• _Goal_
Gather, from the listing beneath this task, every line holding the string "Python".

— START Supplied information —

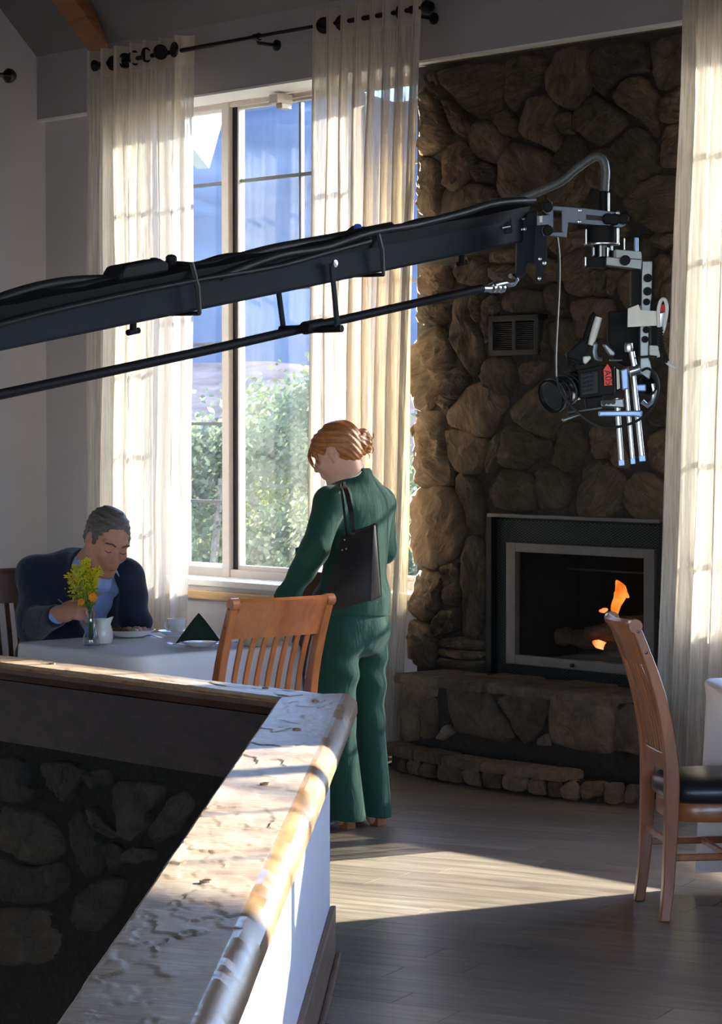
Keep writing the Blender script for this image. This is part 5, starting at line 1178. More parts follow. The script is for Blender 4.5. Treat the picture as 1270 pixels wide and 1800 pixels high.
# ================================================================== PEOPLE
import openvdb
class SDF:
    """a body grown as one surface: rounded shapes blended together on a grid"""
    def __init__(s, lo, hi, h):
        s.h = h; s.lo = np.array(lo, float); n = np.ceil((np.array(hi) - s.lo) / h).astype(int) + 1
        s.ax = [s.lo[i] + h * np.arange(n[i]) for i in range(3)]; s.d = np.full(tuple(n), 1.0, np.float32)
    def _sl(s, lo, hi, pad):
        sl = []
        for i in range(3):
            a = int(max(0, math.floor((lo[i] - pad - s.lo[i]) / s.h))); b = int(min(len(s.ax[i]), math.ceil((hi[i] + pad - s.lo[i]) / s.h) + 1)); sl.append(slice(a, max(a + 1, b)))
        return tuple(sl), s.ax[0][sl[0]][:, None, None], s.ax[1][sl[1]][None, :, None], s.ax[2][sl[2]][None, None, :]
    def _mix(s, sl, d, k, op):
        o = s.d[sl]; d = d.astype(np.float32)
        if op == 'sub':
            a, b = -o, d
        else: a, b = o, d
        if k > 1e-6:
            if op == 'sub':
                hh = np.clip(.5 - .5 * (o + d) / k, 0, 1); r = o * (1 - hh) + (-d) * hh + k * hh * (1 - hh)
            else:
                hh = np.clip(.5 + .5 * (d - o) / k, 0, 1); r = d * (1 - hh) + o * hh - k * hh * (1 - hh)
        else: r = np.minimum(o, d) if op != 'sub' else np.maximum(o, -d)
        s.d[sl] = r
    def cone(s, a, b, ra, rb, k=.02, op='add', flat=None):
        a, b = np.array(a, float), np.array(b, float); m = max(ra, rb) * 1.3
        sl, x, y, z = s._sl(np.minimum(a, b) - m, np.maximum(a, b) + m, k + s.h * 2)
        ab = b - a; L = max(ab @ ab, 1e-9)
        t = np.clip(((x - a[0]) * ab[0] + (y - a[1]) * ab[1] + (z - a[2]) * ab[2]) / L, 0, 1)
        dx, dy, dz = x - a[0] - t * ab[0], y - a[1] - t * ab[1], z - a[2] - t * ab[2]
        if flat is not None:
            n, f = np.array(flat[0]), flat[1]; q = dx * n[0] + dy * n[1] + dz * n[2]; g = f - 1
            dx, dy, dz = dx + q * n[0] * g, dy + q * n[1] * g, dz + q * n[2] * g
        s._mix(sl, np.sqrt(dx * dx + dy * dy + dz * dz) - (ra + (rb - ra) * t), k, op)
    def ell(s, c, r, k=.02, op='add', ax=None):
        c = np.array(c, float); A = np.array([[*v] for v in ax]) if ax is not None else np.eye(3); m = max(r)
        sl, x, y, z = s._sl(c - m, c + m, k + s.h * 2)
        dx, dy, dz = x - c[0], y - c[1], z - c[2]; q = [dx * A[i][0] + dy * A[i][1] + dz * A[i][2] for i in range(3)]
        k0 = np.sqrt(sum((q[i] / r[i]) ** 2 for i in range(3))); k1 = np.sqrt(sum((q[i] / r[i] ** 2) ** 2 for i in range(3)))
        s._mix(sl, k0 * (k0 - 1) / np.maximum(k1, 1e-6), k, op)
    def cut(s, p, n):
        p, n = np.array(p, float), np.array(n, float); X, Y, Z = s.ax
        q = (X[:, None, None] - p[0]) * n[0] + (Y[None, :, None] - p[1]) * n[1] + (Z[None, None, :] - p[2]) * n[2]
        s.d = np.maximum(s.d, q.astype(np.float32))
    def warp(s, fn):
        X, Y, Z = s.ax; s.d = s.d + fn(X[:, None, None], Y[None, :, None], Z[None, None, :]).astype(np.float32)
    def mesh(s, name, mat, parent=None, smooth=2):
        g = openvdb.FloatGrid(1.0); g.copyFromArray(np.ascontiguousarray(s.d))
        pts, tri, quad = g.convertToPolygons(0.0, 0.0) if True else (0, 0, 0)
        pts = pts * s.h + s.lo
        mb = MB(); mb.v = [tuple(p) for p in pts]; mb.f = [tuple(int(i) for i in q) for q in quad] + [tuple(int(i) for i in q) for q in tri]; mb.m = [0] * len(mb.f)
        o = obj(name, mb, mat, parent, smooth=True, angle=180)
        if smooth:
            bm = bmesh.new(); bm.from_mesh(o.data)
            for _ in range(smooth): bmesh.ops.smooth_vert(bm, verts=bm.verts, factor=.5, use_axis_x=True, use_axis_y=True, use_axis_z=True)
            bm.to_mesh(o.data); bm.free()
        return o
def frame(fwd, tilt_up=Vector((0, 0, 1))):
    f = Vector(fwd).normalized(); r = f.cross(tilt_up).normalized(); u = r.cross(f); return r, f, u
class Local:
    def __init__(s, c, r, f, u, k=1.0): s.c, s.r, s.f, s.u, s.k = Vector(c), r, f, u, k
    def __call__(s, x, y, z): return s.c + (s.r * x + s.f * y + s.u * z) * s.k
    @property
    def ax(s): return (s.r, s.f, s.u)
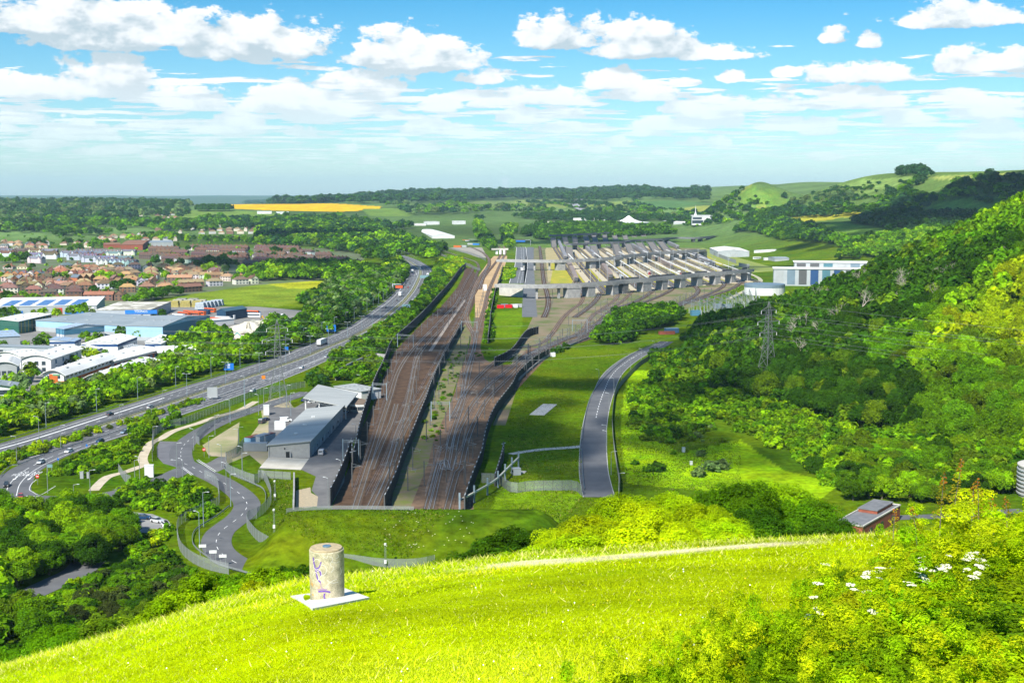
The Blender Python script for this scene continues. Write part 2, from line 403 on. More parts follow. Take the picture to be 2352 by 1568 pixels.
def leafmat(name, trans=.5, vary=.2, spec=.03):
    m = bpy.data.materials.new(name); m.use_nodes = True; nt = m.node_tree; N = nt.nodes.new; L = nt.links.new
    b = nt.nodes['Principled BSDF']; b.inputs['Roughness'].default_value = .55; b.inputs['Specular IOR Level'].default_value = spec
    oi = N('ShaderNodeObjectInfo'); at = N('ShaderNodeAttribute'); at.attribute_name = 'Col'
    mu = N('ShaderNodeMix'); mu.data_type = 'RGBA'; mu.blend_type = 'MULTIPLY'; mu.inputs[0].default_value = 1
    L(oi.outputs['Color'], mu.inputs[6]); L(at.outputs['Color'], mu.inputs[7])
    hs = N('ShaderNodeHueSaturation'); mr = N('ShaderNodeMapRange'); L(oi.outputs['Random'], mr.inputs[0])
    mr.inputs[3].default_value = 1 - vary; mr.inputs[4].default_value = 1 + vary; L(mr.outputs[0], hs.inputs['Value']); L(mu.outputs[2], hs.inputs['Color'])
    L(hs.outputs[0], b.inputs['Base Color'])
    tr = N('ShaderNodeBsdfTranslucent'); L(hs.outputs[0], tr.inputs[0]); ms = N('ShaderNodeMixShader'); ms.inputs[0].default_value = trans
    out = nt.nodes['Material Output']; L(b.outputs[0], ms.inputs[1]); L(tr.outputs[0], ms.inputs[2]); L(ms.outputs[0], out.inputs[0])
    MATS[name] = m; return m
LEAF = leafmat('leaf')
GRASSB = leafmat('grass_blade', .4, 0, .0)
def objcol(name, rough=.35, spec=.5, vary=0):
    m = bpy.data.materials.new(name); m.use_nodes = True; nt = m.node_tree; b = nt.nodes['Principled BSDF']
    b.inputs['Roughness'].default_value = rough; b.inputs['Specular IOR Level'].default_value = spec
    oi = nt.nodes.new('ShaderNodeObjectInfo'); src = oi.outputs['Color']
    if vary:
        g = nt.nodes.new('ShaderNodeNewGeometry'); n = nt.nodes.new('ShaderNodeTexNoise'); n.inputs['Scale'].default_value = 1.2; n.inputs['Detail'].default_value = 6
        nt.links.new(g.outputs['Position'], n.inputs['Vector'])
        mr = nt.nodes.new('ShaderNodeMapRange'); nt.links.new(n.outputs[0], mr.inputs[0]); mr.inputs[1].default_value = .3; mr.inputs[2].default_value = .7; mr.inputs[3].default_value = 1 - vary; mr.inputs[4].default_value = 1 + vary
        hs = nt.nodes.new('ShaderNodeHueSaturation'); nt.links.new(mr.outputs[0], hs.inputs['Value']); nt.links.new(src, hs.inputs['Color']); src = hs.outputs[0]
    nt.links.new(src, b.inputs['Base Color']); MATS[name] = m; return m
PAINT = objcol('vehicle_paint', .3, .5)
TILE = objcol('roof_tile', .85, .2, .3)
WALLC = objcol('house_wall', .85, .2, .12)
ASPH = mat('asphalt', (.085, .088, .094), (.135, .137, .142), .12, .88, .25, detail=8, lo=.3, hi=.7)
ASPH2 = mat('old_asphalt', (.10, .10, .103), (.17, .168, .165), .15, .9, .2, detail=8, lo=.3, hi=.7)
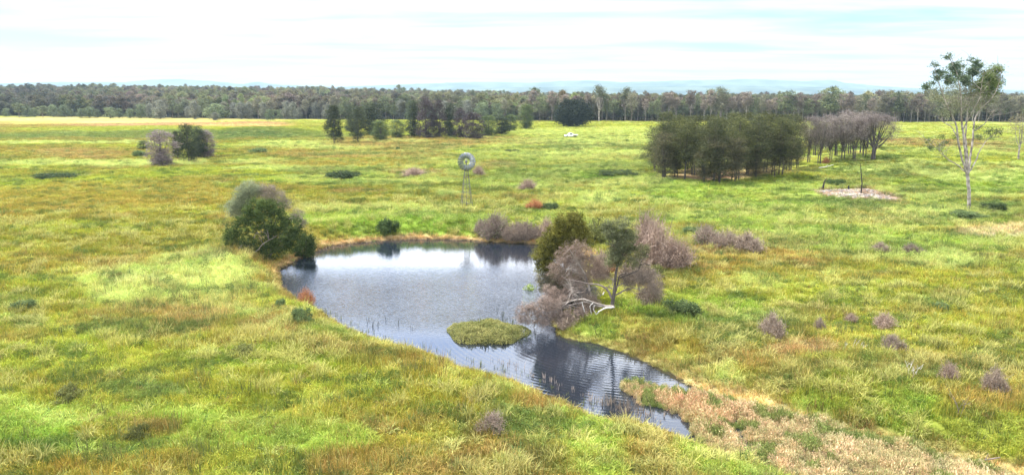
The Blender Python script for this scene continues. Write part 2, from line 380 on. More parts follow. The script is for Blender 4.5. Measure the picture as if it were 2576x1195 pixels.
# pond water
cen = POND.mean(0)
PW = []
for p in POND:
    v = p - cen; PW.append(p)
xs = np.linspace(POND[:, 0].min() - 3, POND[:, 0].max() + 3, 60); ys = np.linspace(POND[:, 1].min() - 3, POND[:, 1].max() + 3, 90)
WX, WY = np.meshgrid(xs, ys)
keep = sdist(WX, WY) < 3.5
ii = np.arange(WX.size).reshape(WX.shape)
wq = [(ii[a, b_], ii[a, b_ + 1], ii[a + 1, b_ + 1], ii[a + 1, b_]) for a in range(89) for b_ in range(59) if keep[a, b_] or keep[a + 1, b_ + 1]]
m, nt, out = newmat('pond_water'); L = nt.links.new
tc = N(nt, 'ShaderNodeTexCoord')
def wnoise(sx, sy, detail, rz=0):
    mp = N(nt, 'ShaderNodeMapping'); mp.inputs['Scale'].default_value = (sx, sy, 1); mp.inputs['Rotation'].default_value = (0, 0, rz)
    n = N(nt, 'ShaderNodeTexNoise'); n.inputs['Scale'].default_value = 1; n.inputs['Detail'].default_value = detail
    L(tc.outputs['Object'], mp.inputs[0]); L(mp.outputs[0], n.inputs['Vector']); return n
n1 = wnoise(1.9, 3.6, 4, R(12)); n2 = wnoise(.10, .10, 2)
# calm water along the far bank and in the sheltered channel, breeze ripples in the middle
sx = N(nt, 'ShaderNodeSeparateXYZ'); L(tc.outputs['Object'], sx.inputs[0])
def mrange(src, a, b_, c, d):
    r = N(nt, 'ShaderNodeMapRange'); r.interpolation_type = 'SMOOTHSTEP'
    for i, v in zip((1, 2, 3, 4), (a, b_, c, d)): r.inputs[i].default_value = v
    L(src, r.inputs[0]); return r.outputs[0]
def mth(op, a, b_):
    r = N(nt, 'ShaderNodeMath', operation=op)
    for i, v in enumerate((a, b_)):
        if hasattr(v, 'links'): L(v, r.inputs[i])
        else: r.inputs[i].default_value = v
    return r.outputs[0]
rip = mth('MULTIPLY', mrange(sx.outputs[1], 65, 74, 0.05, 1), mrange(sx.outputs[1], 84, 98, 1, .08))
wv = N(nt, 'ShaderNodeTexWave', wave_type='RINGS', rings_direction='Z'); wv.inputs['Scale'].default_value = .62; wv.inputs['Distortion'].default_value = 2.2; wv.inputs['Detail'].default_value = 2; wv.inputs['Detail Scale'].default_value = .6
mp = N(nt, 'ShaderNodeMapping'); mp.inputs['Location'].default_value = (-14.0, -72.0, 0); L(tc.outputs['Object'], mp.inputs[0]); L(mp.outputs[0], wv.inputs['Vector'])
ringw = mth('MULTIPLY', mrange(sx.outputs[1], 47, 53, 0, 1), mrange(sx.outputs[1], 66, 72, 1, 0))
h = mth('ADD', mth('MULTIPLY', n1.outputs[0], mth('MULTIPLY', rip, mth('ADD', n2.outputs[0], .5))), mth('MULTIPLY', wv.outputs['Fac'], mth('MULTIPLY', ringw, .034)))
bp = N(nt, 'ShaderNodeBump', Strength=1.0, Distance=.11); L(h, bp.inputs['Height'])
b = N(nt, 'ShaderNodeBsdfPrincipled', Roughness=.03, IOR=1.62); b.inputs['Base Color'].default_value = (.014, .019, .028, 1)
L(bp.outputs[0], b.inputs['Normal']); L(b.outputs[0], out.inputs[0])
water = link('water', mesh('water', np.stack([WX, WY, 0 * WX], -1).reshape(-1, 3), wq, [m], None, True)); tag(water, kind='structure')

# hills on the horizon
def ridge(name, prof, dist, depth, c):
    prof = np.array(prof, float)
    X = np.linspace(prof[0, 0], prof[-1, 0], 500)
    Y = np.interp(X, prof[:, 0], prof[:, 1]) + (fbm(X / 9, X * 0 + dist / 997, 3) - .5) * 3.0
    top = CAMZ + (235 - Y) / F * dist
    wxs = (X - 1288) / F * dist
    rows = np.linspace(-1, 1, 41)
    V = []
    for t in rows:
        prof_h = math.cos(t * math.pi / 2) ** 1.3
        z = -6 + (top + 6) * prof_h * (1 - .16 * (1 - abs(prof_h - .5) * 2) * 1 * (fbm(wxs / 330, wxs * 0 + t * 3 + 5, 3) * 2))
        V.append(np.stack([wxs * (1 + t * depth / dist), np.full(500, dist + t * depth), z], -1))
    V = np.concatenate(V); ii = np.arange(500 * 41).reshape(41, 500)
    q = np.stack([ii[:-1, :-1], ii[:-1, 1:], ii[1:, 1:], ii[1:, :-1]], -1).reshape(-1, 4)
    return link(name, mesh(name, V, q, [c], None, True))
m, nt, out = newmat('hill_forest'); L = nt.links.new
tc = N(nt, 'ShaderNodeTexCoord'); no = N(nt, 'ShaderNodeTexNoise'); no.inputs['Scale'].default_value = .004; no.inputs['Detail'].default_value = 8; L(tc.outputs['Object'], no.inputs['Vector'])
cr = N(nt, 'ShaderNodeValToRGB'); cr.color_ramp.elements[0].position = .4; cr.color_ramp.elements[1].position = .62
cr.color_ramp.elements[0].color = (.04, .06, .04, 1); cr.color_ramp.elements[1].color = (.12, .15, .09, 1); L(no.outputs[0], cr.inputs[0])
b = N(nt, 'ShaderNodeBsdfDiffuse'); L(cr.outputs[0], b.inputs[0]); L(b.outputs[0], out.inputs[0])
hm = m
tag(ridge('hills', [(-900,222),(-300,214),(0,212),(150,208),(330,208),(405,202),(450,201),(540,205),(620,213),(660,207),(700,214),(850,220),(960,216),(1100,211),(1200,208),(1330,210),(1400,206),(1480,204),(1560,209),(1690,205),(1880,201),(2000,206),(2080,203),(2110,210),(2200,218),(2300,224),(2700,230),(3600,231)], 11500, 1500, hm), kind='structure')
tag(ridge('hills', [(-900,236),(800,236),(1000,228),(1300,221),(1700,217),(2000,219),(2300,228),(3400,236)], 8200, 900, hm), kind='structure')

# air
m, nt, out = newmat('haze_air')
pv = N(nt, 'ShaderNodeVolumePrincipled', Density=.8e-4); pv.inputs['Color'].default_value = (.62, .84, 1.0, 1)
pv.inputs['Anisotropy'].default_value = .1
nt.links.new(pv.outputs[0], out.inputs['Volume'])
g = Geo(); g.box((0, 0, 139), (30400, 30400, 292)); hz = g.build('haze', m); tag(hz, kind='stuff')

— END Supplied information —

• _Answer_
The Blender Python script for this scene continues. Write part 2, from line 403 on. More parts follow. Take the picture to be 2352 by 1568 pixels.
The Blender Python script for this scene continues. Write part 2, from line 380 on. More parts follow. The script is for Blender 4.5. Measure the picture as if it were 2576x1195 pixels.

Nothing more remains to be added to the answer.